Credo ut Intellegam

I Believe So That I May Understand                                                                (Credo ut Intellegam)

It is well known that Anselm’s great ontological proof for the existence of God, the Proslogion, was the result of a prolonged process of perplexity and travail. His search resolved in a fit of joy, but only after deep prayer and contemplation. This attitude is evident in chapter 1. Consider these three excerpts:

What shall your servant do, tormented by love for you and yet cast off “far from your face”?; I was made in order to see you, and I have not yet accomplished what I was made for; How wretched man’s lot is when he has lost that for which he was made! Oh how cruel and hard the Fall!

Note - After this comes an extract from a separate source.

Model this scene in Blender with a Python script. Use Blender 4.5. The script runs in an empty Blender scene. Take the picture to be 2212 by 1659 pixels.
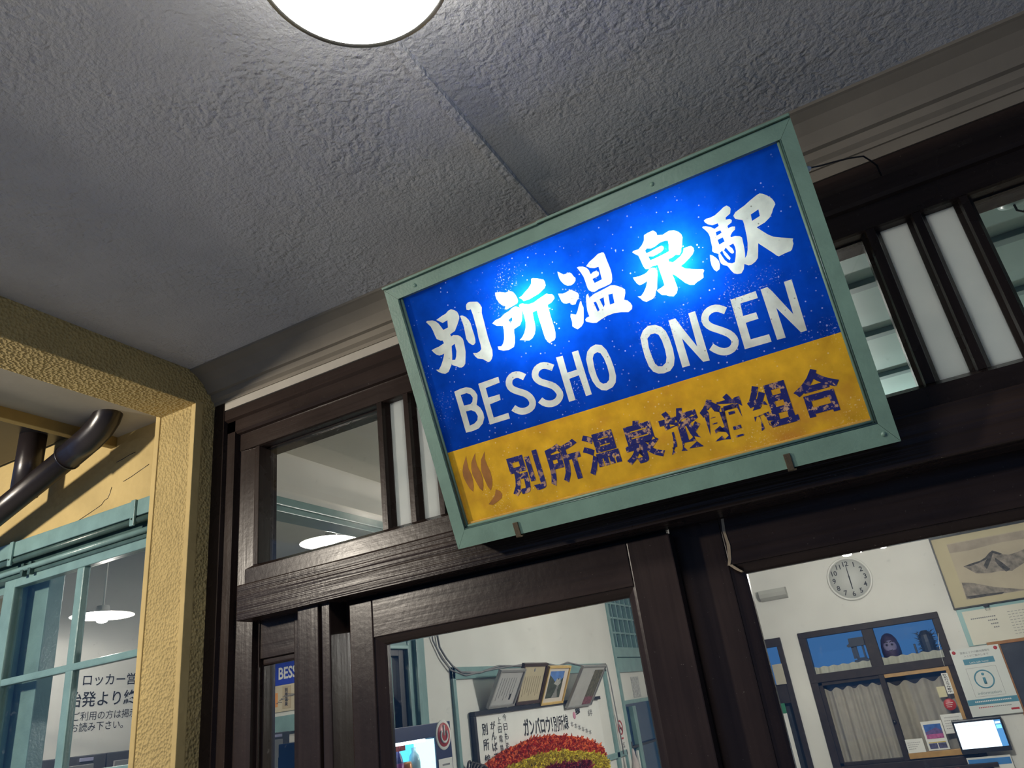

Teach me to seek You, and reveal Yourself to me as I seek, because I can neither seek You if You do not teach me how, nor find You unless You reveal Yourself.

I do not try, Lord, to attain to your lofty heights, because my understanding is in no way equal to it. But I do desire to understand Your truth a little, that truth that my heart believes and loves. For I do not seek to understand so that I may believe; but I believe so that I may understand.

Anselm’s maxim, “I believe so that I may understand,” is associated with another expression  “faith seeking understanding.” Both sayings point to the basic role of faith and spirituality. Whatever else human beings are, a thinker, learner, questioner and wonderer, maker and builder, or producer and consumer, the Bible says that he/she is first and foremost a religious being, a worshipper. Why? Because human beings are made in the image and likeness of God, created for relationship with our creator and rulership over his creation. We all reason and act on the basis of our “faith” or worldview, even if we are clueless about our most basic beliefs.

Psalm 36:9 declares: “For with you is the fountain of life; in your light do we see light.” For Anselm reasoning was an attempt, though feeble, to know God and understand the world in His “light” or to “think God’s thoughts after Him.” C. S. Lewis put it well: “I believe in Christianity as I believe the sun has risen: not only because I see it, but because by it I see everything else.” I do not claim the faith, piety, or insight of Anselm, but I do seek to “see everything else” on the presumption of my faith.

This website and my blog—including my book—are meager efforts to think about ourselves and the world from the vantage point of the Old and New Testaments.  Whatever I write, post, and dialogue about in this forum the affirmation, “I believe so that I may understand,” serves as my starting point.